La procédure a été respectée. L'absolution absolue du fonctionnaire. Au passage, quelqu'un sait ce que c'est que cet article 78.2 ?

    [Il] ajoute que la mère a immédiatement jointe afin qu'elle récupère son fils de 4 ans. Mais cette dernière, installée à Sainte-Rose, ne s'est pas déplacée.

On lui avait même réservé un siège à côté de son fils ! Quelle mauvaise mère !

    Dans ce communiqué, Emmanuel Berthier déclare également « que depuis 5 ans, la mère et le père de famille se maintenaient en situation irrégulière sur le territoire français, sans avoir engagé de procédure de régularisation » auprès de ses services.

Ce qui ne dispense pas le préfet de s'assurer que sa décision de reconduite ne porte pas une atteinte disproportionnée au droit du père et du fils à une vie privée et familiale normale garantie par la convention européenne des droits de l'homme, ni ne viole l'article 3.1 de la convention internationale des droits de l'enfant qui stipule que « Dans toutes les décisions qui concernent les enfants, qu'elles soient le fait des institutions publiques ou privées de protection sociale, des tribunaux, des autorités administratives ou des organes législatifs, l'intérêt supérieur de l'enfant doit être une considération primordiale». C'est pas moi qui le dis, c'est le Conseil d'État (arrêt CE, 2 juin 2003, n°236148, Préfet de police c/ Swieca).

J'aimerais donc que le préfet détaille en quoi envoyer un enfant de cinq ans dans un pays qu'il ne connaît pas, dévasté par deux ouragans et attendant le passage de deux autres est conforme à l'intérêt supérieur de l'enfant, considération primordiale dans sa décision. Juste par curiosité intellectuelle.

    La Préfecture conclut son communiqué en expliquant qu'afin de recomposer la cellule familiale, « une aide au retour et à la réinstallation a été proposée à la mère », en Haïti.

Dans sa grande largesse, la République lui offre le billet d'avion et environ 2000 euros pour participer à la reconstruction du pays. Elle est vraiment trop sympa, la République. On comprend que ses serviteurs soient aussi zélés.

PS : Je comprends l'émotion que peut susciter ce billet ; moi-même, je ne prétendrai pas l'avoir écrit dans un état d'esprit serein. Mais merci d'éviter dans les commentaires tout parallèle avec une période historique relativement récente. C'est idiot, ça déshonore celui qui utilise cet argument, et ça n'apporte rien, et je les supprimerai tous.

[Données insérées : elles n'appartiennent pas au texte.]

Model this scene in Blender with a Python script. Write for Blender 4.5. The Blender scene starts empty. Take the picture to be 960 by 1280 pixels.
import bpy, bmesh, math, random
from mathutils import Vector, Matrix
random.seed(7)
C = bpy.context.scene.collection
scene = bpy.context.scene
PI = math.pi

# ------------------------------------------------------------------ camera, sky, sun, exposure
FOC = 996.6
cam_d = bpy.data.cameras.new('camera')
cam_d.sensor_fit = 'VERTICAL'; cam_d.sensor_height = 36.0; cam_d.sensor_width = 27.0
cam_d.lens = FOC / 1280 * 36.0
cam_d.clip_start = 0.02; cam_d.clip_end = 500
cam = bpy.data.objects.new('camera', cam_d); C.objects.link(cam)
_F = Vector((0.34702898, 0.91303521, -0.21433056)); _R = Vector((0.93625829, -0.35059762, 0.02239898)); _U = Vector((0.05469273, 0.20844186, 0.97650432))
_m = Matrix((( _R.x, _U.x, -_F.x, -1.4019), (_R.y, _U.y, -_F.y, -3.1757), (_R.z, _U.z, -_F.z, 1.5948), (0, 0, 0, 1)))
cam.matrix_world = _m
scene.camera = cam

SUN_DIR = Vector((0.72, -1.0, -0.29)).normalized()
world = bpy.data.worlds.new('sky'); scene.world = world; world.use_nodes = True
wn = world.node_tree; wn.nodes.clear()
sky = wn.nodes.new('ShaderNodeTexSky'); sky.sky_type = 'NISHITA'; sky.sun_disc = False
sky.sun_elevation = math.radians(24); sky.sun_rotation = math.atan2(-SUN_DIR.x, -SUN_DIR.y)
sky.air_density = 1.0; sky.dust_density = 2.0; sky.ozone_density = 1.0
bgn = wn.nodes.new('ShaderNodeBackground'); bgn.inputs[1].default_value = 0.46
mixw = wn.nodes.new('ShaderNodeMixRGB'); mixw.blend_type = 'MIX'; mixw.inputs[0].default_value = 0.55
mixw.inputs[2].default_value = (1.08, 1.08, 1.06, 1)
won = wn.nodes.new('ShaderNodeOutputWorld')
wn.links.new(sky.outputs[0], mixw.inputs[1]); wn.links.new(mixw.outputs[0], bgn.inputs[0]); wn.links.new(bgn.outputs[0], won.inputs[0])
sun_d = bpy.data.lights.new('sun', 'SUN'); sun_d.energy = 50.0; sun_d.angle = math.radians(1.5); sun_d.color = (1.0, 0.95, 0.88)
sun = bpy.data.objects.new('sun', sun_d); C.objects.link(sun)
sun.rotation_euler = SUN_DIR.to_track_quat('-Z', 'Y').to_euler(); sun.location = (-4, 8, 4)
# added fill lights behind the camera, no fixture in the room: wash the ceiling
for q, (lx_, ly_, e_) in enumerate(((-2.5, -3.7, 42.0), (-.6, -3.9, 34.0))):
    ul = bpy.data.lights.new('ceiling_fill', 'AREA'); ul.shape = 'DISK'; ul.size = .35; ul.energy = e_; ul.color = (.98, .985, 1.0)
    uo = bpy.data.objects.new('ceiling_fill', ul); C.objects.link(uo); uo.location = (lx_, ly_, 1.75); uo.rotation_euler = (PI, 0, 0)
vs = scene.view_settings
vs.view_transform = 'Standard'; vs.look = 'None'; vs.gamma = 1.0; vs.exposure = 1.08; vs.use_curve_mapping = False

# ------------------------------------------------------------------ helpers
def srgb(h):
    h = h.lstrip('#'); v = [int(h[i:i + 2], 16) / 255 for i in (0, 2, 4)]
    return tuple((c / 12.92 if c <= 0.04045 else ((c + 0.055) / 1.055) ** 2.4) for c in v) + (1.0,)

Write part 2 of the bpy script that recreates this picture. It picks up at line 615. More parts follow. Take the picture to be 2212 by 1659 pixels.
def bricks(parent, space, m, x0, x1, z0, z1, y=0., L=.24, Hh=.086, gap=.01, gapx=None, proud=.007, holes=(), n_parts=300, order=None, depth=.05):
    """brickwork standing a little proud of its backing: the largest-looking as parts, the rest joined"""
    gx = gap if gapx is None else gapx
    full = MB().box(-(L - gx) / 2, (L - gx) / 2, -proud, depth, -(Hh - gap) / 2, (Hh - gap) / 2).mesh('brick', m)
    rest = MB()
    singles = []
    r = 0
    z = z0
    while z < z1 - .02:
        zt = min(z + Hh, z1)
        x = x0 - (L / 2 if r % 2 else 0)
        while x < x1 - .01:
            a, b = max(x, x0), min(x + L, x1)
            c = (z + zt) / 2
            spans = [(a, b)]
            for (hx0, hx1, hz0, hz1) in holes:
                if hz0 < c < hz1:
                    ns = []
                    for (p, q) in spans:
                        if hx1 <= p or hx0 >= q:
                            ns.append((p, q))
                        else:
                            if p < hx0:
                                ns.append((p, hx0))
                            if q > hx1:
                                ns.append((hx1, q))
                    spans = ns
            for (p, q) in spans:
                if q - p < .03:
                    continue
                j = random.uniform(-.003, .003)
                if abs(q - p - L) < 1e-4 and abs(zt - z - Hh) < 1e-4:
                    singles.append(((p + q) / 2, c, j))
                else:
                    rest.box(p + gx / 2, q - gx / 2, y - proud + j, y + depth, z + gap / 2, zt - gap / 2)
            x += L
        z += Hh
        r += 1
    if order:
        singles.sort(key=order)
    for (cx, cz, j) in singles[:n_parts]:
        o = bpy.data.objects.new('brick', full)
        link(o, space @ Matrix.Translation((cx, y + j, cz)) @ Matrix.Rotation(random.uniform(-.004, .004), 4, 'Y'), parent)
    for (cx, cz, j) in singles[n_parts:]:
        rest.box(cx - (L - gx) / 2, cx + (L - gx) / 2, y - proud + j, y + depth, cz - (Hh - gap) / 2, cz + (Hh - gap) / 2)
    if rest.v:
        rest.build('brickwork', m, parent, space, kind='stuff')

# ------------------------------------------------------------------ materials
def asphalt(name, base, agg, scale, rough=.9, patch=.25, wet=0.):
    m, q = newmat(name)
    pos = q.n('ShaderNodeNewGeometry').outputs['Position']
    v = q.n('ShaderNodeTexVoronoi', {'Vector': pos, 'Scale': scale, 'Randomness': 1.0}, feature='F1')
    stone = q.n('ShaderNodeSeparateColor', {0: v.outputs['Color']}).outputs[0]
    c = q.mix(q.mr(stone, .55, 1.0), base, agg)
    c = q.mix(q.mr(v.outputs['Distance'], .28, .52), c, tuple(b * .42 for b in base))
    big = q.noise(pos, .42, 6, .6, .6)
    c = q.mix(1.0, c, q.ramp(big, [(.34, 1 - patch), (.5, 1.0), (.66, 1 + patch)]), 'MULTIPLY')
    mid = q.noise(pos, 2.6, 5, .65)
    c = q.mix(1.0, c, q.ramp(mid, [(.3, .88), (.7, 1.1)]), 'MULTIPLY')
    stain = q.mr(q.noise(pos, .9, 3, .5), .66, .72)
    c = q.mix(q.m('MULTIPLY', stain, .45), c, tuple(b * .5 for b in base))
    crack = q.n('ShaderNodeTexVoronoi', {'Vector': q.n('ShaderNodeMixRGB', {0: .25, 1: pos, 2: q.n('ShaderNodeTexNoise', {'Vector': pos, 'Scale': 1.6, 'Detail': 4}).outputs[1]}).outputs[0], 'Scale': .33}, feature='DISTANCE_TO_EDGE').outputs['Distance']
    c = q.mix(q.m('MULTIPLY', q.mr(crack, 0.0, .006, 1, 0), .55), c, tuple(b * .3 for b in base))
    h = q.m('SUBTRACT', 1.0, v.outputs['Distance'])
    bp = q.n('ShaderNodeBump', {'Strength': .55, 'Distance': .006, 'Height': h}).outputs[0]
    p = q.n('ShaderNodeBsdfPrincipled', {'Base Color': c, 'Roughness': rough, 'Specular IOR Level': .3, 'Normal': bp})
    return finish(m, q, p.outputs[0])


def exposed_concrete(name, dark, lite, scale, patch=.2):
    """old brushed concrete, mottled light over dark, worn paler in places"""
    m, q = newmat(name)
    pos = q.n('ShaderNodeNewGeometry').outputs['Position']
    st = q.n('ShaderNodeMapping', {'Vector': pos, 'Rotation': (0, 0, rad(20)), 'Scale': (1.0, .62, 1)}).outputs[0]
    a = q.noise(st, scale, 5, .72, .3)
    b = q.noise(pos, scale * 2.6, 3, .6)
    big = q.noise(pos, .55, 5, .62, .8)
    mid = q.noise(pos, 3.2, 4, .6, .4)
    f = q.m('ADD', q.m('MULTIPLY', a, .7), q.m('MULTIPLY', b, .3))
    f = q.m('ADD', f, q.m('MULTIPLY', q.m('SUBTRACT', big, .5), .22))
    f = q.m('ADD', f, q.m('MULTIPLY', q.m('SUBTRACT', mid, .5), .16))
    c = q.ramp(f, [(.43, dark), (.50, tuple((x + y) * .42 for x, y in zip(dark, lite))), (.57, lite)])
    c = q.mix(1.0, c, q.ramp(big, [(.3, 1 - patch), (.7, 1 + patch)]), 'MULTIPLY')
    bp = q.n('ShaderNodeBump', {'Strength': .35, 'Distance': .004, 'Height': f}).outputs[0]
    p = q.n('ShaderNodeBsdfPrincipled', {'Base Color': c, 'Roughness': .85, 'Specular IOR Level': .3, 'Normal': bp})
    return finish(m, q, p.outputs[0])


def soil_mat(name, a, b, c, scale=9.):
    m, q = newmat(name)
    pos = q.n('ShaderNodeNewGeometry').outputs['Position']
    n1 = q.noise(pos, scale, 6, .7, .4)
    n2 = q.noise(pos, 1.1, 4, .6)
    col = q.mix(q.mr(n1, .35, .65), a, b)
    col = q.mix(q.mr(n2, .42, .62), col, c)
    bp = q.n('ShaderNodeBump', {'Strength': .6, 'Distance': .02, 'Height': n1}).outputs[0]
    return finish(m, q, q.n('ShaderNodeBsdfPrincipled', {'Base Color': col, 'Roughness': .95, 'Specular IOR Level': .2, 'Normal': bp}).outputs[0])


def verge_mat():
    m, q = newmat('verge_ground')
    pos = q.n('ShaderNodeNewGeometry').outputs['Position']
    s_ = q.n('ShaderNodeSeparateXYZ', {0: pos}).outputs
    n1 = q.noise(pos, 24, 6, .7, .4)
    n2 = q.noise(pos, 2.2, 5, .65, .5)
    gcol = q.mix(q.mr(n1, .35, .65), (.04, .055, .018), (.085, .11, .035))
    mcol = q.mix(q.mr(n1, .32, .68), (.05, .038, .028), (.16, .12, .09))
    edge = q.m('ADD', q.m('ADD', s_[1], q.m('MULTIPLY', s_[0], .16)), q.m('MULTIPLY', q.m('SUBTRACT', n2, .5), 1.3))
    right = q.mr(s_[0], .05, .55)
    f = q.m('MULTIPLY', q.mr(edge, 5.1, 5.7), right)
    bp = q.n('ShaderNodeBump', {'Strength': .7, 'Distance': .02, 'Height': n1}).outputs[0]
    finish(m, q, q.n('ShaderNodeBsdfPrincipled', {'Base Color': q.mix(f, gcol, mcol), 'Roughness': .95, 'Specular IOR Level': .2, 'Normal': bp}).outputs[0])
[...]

Et pendant que je vous tiens, faites moi aussi grâce du couplet “la loi, c'est la loi, être sans papier est un délit, on ne peut pas accueillir toute la misère du monde”. C'est idiot, ça déshonore celui qui utilise cet argument, et ça n'apporte rien, et en l'espèce, la loi protégeait cet enfant ; le préfet a fait en sorte qu'aucun juge ne puisse être utilement saisi. Et s'il veut un droit de réponse, mon blog lui est ouvert, je le publierai ci-dessous.